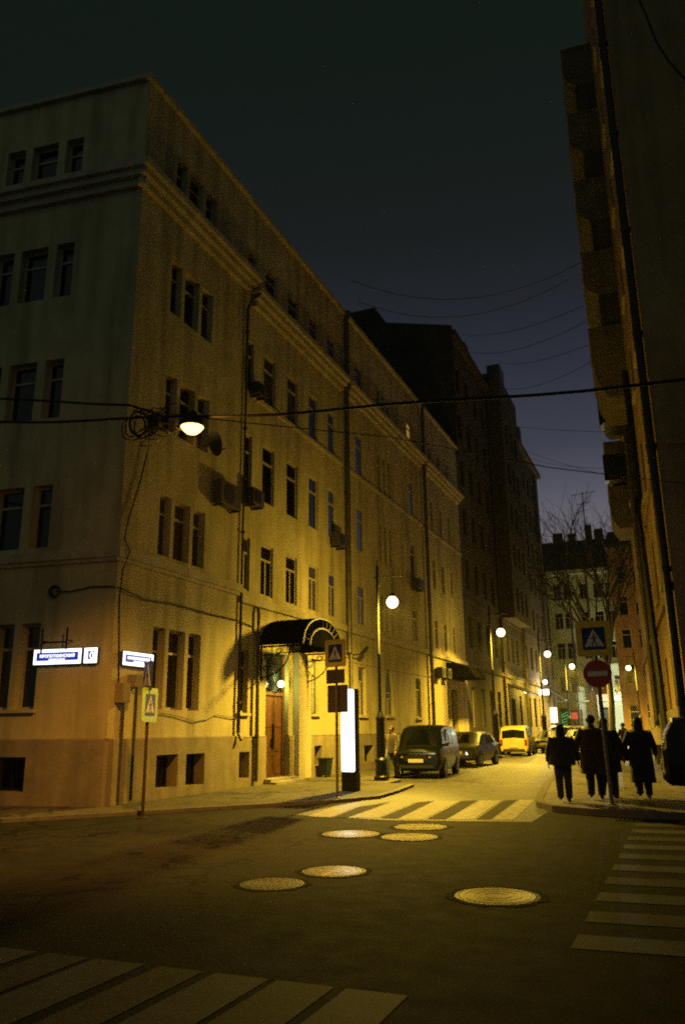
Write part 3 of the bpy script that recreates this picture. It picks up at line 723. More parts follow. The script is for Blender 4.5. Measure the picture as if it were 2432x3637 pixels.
lit_sign('street_name_sign', SL, 0.68, 1.88, 2.99, 3.33, True, [('КРОПОТКИНСКИЙ', 0.72, 0.58, 0.26), ('ПЕРЕУЛОК', 0.34, 0.32, 0.12)], 'long lit blue and white street name sign on the left face of the corner')
lit_sign('house_number_sign', SL, 0.29, 0.62, 2.99, 3.33, True, [('10', 0.5, 0.5, 0.44)], 'small square lit house number sign beside the long street name sign')
lit_sign('street_name_sign', S1, 14.45, 15.56, 2.96, 3.27, False, [('КРОПОТКИНСКИЙ', 0.72, 0.58, 0.26), ('ПЕРЕУЛОК', 0.34, 0.32, 0.12)], 'lit street name sign right of the corner, behind the crossing sign post')

# door lamp
t = root('door_lamp', 'round lit lamp above the brown front door', 'lamp', (-11.5, 22.3, 2.9), k=K)
b = MB(K); b.ball((-11.3, 22.3, 2.92), 0.105); b.build('bulb', M_doorbulb, t, smooth=True); point(t, w(-11.3, 22.3, 2.92), (0.95, 1.0, 0.22), P_DOOR, .08)
b = MB(K); b.tube([(-11.7, 22.3, 2.66), (-11.45, 22.3, 2.68), (-11.3, 22.3, 2.82)], .02, 6); b.build('arm', M_iron, t)
b = MB(K); b.ball((-11.64, 22.15, 2.52), 0.05); b.build('indicator', M_bulb2, t, smooth=True)

# trash bin and grey box by the wall
t = root('trash_bin', 'dark green trash bin against the wall right of the front door', 'trash bin', (-11.05, 25.0, 0.066), k=K)
M_bin = mat('bin_green', (0.006, 0.016, 0.014), 0.5, var=0.2)
b = MB(K)
prof = []
b.hexa(((-11.16, 24.85, .12), (-10.9, 24.85, .12), (-10.9, 25.2, .12), (-11.16, 25.2, .12), (-11.2, 24.8, .62), (-10.86, 24.8, .62), (-10.86, 25.25, .62), (-11.2, 25.25, .62))); b.build('bin_body', M_bin, t, bevel=0.02)
b = MB(K); b.box(-11.22, -10.84, 24.78, 25.27, .622, .67); b.build('lid', M_bin, t, bevel=0.02)
b = MB(K)
for yy in (24.9, 25.15): b.lathe([(.055, -.02), (.055, .02)], (-10.95, yy, .122), 12, 'x')
b.build('wheel', M_black, t)

# ------------------------------------------------------------------ dark tall building behind
bd = root('tall_apartment_building', 'dark eight storey apartment building towering behind the cream building, with blank gable', 'building', (-11.4, 46, 0), k=K)
SD = Plane((-11.4, 0, 0), (0, 1, 0), (1, 0, 0))
du = [47.2, 49.6, 52.0, 54.4, 58.6, 60.4, 62.2, 66.2, 68.6, 71.0, 73.4, 75.8]
dz = [(6.2, 8.1), (9.8, 11.7), (13.2, 15.0), (16.4, 18.2), (19.6, 21.4), (22.8, 24.6)]
od = [(u, u+0.95, a, c, 0.22) for u in du for a, c in dz if not (57 < u < 65 and a > 9)] + [(u, u+1.0, 1.6, 3.9, 0.22) for u in du if u not in (58.6, 60.4)]
DD = (59.0, 60.6, -0.2, 3.6, 0.4)
b = MB(K); facade(b, SD, 46.02, 80, 0, 26.5, od+[DD])
b.quad((-11.4, 80, 0), (-25, 80, 0), (-25, 80, 26.5), (-11.4, 80, 26.5))
BY0, BY1, BX = 57.4, 64.2, -10.45
SB = Plane((BX, 0, 0), (0, 1, 0), (1, 0, 0))
ob = [(u, u+0.95, a, c, 0.2) for u in (58.6, 60.4, 62.2) for a, c in dz if a > 9]
facade(b, SB, BY0, BY1, 9.2, 28.0, ob)
b.quad((BX, BY0, 9.2), (-11.4, BY0, 9.2), (-11.4, BY0, 28), (BX, BY0, 28)); b.quad((BX, BY1, 9.2), (-11.4, BY1, 9.2), (-11.4, BY1, 28), (BX, BY1, 28)); b.quad((BX, BY0, 9.2), (BX, BY1, 9.2), (-11.4, BY1, 9.2), (-11.4, BY0, 9.2))
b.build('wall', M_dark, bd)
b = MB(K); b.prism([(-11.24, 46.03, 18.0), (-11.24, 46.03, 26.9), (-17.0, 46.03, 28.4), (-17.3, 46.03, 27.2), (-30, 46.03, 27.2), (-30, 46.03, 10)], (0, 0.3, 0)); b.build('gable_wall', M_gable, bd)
b = MB(K)
b.box(-20.6, -16.6, 46.4, 49, 27.0, 29.6); b.build('chimney', M_gable, bd)
for a_, c_, z0_, z1_, d_ in ((46.1, 80, 5.0, 5.25, .14), (46.1, 80, 9.0, 9.2, .1), (46.1, 57.3, 26.2, 26.6, .4), (64.4, 80, 26.2, 26.6, .4)):
    b = MB(K); SD.box(b, a_, c_, z0_, z1_, 0, d_); b.build('cornice' if z0_ > 20 else 'string_course', M_dark, bd)
b = MB(K); b.quad((-11.0, 46.3, 26.62), (-11.0, 80, 26.62), (-16, 80, 28.2), (-16, 46.3, 28.2))
b.box(BX-0.2, -12.4, BY0-.1, BY1+.1, 28.0, 28.35); b.box(-11.6, -10.6, 58.6, 60.4, 28.35, 29.6); b.box(-12.2, -11.2, 70, 71, 26.5, 28.4); b.box(-12.2, -11.3, 50, 51, 26.6, 27.6)
b.build('roof', M_roof, bd)
random.seed(11)
for o in od:
    g = M_glass
    if o[2] > 22 and random.random() < 0.1: g = M_warmwin
    window(bd, SD, o, sill=False, style='n', glass=g, frame=M_dark if o[2] > 5 else M_frame)
for o in ob: window(bd, SB, o, sill=False, style='n', frame=M_dark, glass=M_warmwin if (o[0] > 62 and 16 < o[2] < 17) else M_glass)
b = MB(K); SD.box(b, 59.02, 60.58, 0.1, 3.58, -0.38, -0.3); b.build('door', M_door, bd)
b = MB(K); b.prism([(-11.39, 57.9, 4.45), (-9.9, 57.9, 3.85), (-9.9, 57.9, 3.95), (-11.39, 57.9, 4.62)], (0, 3.8, 0)); b.build('canopy', M_black, bd)
pipe(bd, [(-11.3, 56.6, 26), (-11.3, 56.6, 0.3)], .1); pipe(bd, [(-11.28, 65.4, 26), (-11.28, 65.4, 0.3)], .1); pipe(bd, [(-11.28, 77.5, 26), (-11.28, 77.5, 0.3)], .1)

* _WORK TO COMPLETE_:
Copy out every line that includes the word "prism".

* _RESULT FOR THIS TASK_:
b = MB(K); b.prism([(-11.24, 46.03, 18.0), (-11.24, 46.03, 26.9), (-17.0, 46.03, 28.4), (-17.3, 46.03, 27.2), (-30, 46.03, 27.2), (-30, 46.03, 10)], (0, 0.3, 0)); b.build('gable_wall', M_gable, bd)
b = MB(K); b.prism([(-11.39, 57.9, 4.45), (-9.9, 57.9, 3.85), (-9.9, 57.9, 3.95), (-11.39, 57.9, 4.62)], (0, 3.8, 0)); b.build('canopy', M_black, bd)